#### What to work on
Reproduce exactly the lines beginning with the line that contains "column(900, back(900, 100), bc[:6]" and ending at the final line of the material below.

---+---

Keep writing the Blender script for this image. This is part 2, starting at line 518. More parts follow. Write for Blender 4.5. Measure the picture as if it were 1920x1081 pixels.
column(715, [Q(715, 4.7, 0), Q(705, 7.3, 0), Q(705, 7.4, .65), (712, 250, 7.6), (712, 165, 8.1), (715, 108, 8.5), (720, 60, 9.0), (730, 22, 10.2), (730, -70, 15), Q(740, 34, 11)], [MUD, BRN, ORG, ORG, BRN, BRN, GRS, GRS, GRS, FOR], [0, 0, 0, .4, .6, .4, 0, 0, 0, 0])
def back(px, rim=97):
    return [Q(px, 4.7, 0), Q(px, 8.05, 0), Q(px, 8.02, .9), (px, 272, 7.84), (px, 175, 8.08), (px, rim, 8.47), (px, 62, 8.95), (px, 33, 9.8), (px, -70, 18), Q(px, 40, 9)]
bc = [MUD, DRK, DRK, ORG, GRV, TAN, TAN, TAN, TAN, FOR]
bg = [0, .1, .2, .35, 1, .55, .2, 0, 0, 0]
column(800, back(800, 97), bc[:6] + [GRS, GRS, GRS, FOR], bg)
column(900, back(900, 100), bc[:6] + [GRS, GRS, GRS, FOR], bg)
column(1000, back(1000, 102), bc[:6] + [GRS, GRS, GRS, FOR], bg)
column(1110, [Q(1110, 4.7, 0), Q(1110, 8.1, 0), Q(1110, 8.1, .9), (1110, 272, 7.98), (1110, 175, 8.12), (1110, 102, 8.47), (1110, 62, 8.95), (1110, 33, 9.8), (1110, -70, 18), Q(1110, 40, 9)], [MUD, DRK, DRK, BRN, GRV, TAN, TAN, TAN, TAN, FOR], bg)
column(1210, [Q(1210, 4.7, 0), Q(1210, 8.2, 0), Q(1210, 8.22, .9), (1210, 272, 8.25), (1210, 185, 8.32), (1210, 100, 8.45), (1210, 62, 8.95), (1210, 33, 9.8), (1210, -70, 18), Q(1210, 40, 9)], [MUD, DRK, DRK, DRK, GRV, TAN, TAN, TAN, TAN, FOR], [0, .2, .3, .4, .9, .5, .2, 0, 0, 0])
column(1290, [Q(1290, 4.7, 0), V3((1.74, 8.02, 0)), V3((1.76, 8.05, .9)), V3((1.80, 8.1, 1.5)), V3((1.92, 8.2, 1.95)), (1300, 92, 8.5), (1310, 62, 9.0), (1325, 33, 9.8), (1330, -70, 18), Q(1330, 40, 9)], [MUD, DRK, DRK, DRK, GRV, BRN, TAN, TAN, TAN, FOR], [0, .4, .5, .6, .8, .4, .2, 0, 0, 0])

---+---

#### Result below
column(900, back(900, 100), bc[:6] + [GRS, GRS, GRS, FOR], bg)
column(1000, back(1000, 102), bc[:6] + [GRS, GRS, GRS, FOR], bg)
column(1110, [Q(1110, 4.7, 0), Q(1110, 8.1, 0), Q(1110, 8.1, .9), (1110, 272, 7.98), (1110, 175, 8.12), (1110, 102, 8.47), (1110, 62, 8.95), (1110, 33, 9.8), (1110, -70, 18), Q(1110, 40, 9)], [MUD, DRK, DRK, BRN, GRV, TAN, TAN, TAN, TAN, FOR], bg)
column(1210, [Q(1210, 4.7, 0), Q(1210, 8.2, 0), Q(1210, 8.22, .9), (1210, 272, 8.25), (1210, 185, 8.32), (1210, 100, 8.45), (1210, 62, 8.95), (1210, 33, 9.8), (1210, -70, 18), Q(1210, 40, 9)], [MUD, DRK, DRK, DRK, GRV, TAN, TAN, TAN, TAN, FOR], [0, .2, .3, .4, .9, .5, .2, 0, 0, 0])
column(1290, [Q(1290, 4.7, 0), V3((1.74, 8.02, 0)), V3((1.76, 8.05, .9)), V3((1.80, 8.1, 1.5)), V3((1.92, 8.2, 1.95)), (1300, 92, 8.5), (1310, 62, 9.0), (1325, 33, 9.8), (1330, -70, 18), Q(1330, 40, 9)], [MUD, DRK, DRK, DRK, GRV, BRN, TAN, TAN, TAN, FOR], [0, .4, .5, .6, .8, .4, .2, 0, 0, 0])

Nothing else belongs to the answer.